Thanks for listening. Any advice is appreciated.

x
 
Hun as they say a baby will make or break a relationship and if you don't sort things out it can end in the latter. Do you think he is possibly feeling a bit left out? Men can be so funny when a baby is born because they no longer get the attention they have always had. He probably doesn't mean to make you feel ugly or unloved he's just being a child about it. Men especially on a first baby have no idea how to handle all it's about. It's only now that my husband has come round to the idea we have a baby! He's always helped me out but I always felt like it was a chore for him to look after our son but now he loves being a daddy so much and he's always playin with him. Do you include your partner in things with the baby? I remember I just used to think it was easier to do things myself so just got on with it and left my hubby out of it. Is he good with the baby?

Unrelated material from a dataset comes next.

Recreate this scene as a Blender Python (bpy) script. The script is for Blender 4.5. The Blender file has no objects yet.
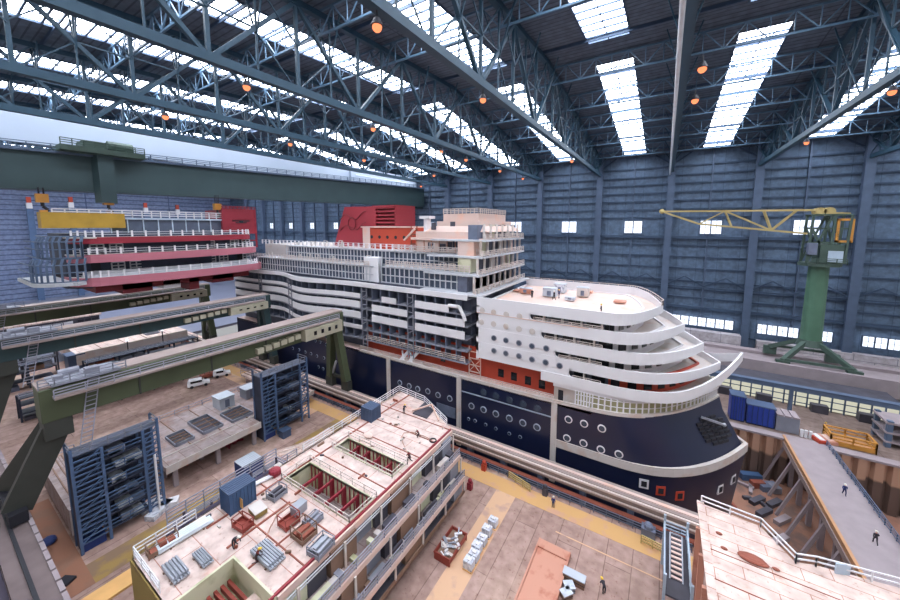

I know how horrible you can feel after having a baby and you have done so well to get back to pre pregnancy weight in only a couple of months especially after a c section! I had a c section too and it took months for me but I still have the loose belly. Hun you are doing fab and I bet you look fantastic! The first few months are the hardest especially on your relationship. Just sit him down, tell him how you feel and maybe he will open up about things too. I really hope you can work it out hun :hug:
 
He is really good with the baby.. he works so i don't expect him to do too much! but he helps with feeds etc... He has mentioned that i do everythng for Jacob and nothing for him any more! which i thought was very childish. I made the mistake of doing everything for him when we first moved in together... Sometime's i feel why should i do things for him or with him when he shows me no affection. I know it's a vicious circle...

I think i'm going to write him a letter so he can read it in his own time and hopefully take in what i'm saying. He needs things spelling out! i've tried giving him a hint of how i feel but it goes over his head.

Thanks for your reply.
x
 
He'll only know how you feel when you spell it out for him, so a letter would be better mqaybe if you can't say it to him. I'm always dropping hints to my hubby and sometimes he just doesn't get it, it's only when I say look for god's sake he realises! I do know what you mean when you feel you shouldn't do anything for him when he's being like the way he is. Have you had any time as a couple since the baby was born? The hardest thing is learning to balance your relationship and being a mum. It will come hun it's hard work but it will work out.
 
theres no excuse for him being so unaffectionate, uv just given him a beautiful little boy which gave ur body a battering while carrying him so of course uv changed bodywise!!

i made it clear to my OH from the word go that i wanted more attention from him with my changing bodyshape, i also pointed out to him how grateful he should be for his healthy son lol!!

i hope u feel better hayley, uv just done an amazin thing with bringin little Jacob into the world so hold ur head high and enjoy ur little man!